The lawmakers’ letter stated that the appointments went against opinions issued by past attorneys general, the U.S. Supreme Court and other authorities that “clearly indicate the view that a congressional recess must be longer than three days – and perhaps at least as long as ten — in order for a recess appointment to be constitutional.  These various authorities have reached this conclusion for over 90 years and have become the stated position of the Executive Branch, including multiple representations before the Supreme Court, regarding the required length of time for a recess in order for the President to make a recess appointment.”

Meanwhile, last week Rep. Bill Johnson threatened a lawsuit over the matter.

“Dodd-Frank made it very clear that to set it up it must have Senate approval,” Johnson told Fox Business’ Neil Cavuto (see it here via The Hill). “And the president cannot just arbitrarily change the rules or decide on his own the Senate’s definition of when it’s in session and when it’s not in session.”

The looming fight over recess

Washington is looking a bit like a schoolyard, because there is about to be a big fight over recess.

In this case, it’s a battle over the constitutional definition of recess that is poised to head to the courts. On one side, President Barack Obama, who yesterday made four controversial recess appointments despite some Republican lawmakers’ efforts to stop him by gaveling in and out of pro forma sessions over the holiday break. (It’s a move Democrats used to thwart President George W. Bush a few years back as well).

On the other side, Senate Republicans and business groups who say that Obama lacked the congressional authority to make the appointments.

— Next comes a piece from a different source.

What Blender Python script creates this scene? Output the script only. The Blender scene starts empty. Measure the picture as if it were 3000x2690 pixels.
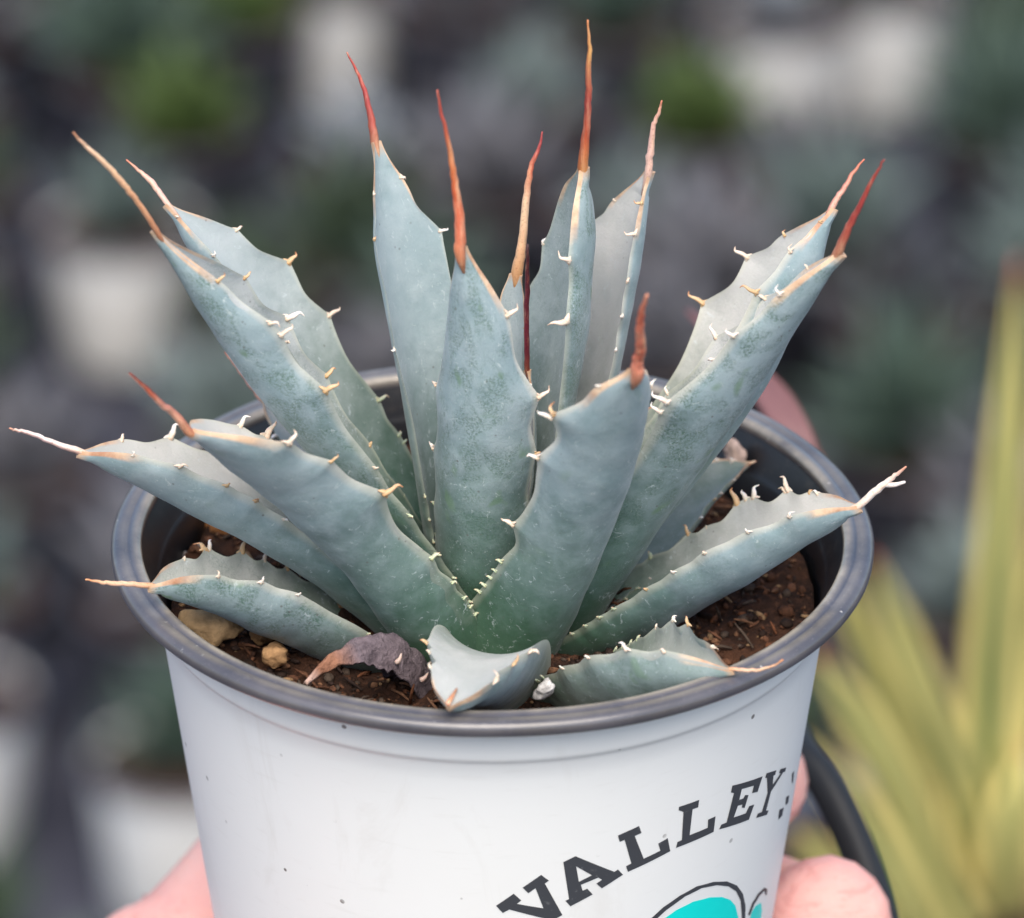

The agencies in question – the Consumer Financial Protection Agency and the National Labor Relations Board – have been political flashpoints between the White House and Congress since Obama took office. Senate Republicans, angered over the agencies’ power and actions, made no bones about their willingness to block the nomination of anyone to either agency until changes were made.

All these factors make a potential court battle over the president’s recess appointment a juicy and almost certain proposition. But who will win?

That is unclear – as is the Constitution, which doesn’t define recess or specify how long one has to be for the recess appointment power to take effect. The White House said the president acted on the advice of counsel, essentially calling the pro forma sessions shams.

“The President’s counsel has determined that the Senate has been in recess for weeks and will be in recess for weeks,” said White House Press Secretary Jay Carney yesterday. “The Constitution guarantees the President the right, provides the President the right to make appointments during Senate recesses, and the President will use that authority to make this appointment.”

Senate Minority Leader Mitch McConnell had a different view. “This recess appointment represents a sharp departure from a long-standing precedent that has limited the President to recess appointments only when the Senate is in a recess of 10 days or longer,” McConnell said in a statement. “Breaking from this precedent lands this appointee in uncertain legal territory, threatens the confirmation process and fundamentally endangers the Congress’s role in providing a check on the excesses of the executive branch.”

The next stop in the fight will undoubtedly be a courtroom.

Addendum: This statement just landed in DC Dicta’s inbox, and reminds us why we’ll miss Rep. Barney Frank, D-Mass: “Republican’s complaints about the President’s decision to make this recess appointment are equivalent to objections leveled by arsonists at people who use the fire door to escape a burning building.”